Lacan aveva insistito per dire che “die Bedeutung des Phallus è, in realtà, un pleonasmo. Non c’è nel linguaggio altra Bedeutung se non il fallo. [E continua] Il linguaggio, nella sua funzione di esistente, non connota in ultima analisi che l’impossibilità di simbolizzare il rapporto sessuale negli esseri che lo abitano, precisamente in quanto è da questo habitat, il linguaggio, che ricevono la parola”15.
Ma qui fa un passo in più.
“Che cosa vuol dire la significazione del fallo? Un collegamento così determinativo bisogna sempre chiedersi se sia un genitivo oggettivo o soggettivo, differenza che illustro accostando due sensi opposti, rappresentati alla lavagna da due freccette”16, come si può vedere a pagina 43 del Seminario XIX.
Ma, dopo aver illustrato quel che intendeva con gli esempi riportati, quello del desiderio di un bambino e della legge del taglione, ci dice che per la significazione del fallo la freccia è “neutra [vale a dire che] la significazione del fallo ha questo di astuto, che ciò che il fallo denota è il potere di significazione”17.
Neutra vuol dire che per la significazione del fallo non conviene il collegamento determinativo. Che lo si prenda per un verso o per l’altro il fallo è il potere di significazione e il potere di significazione è il fallo.
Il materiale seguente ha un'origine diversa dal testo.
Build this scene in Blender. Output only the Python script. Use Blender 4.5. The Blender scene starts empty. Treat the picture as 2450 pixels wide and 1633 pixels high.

Ma quello che è rivoluzionario è il fatto che il fallo, ossia il potere di significazione, non si applica solamente al campo del significante, ma anche al campo del godimento.
A livello del campo del significante, proprio a causa del linguaggio, il fallo è correlato con quella perdita che chiamiamo castrazione.
Al rovescio, nel campo del godimento, il fallo, nella versione di funzione fallica, si presenta già castrato per tutti coloro che parlano, ed esiste solo uno a non essere sottomesso alla funzione fallica.
Ma questo meno, implicito nella funzione fallica, si traduce in un più, poiché lascia che emerga un godimento supplementare che è ciò che è proprio del godimento femminile.
Il reale del sesso ha dunque due sensi.
Un senso è che il sesso reale è duale. Ma questo duale non è quello che si crede.
Un altro senso è che, a partire dal sesso, il reale consiste nel fatto che non c’è rapporto sessuale, e questo a causa dell’iscrizione del parlessere nel linguaggio.
Tutto ciò fa precisare in che cosa consista il duale del sesso reale: si tratta di due tipi di godimento, che non sono tuttavia complementari: un godimento universale e un godimento singolare che concerne uno per uno, anzi, poco importa il sesso anatomico, che concerne una per una.
I sessi sono due:
ma si tratta di due modalità di godimento,
uno, quello del binomio: parola/funzione fallica, che investe necessariamente chiunque sia nel linguaggio;
l’Altro, l’eteros, quello del binomio: silenzio/non-tutto rispetto alla funzione fallica.
Quest’ultimo godimento, da Lacan chiamato femminile, è supplementare al primo, ma Lacan lascia intendere che si tratta del godimento basico del corpo umano, non già però quello che c’era prima che la parola lo investa, ma quello che è stato rimodellato proprio perché la parola lo ha investito.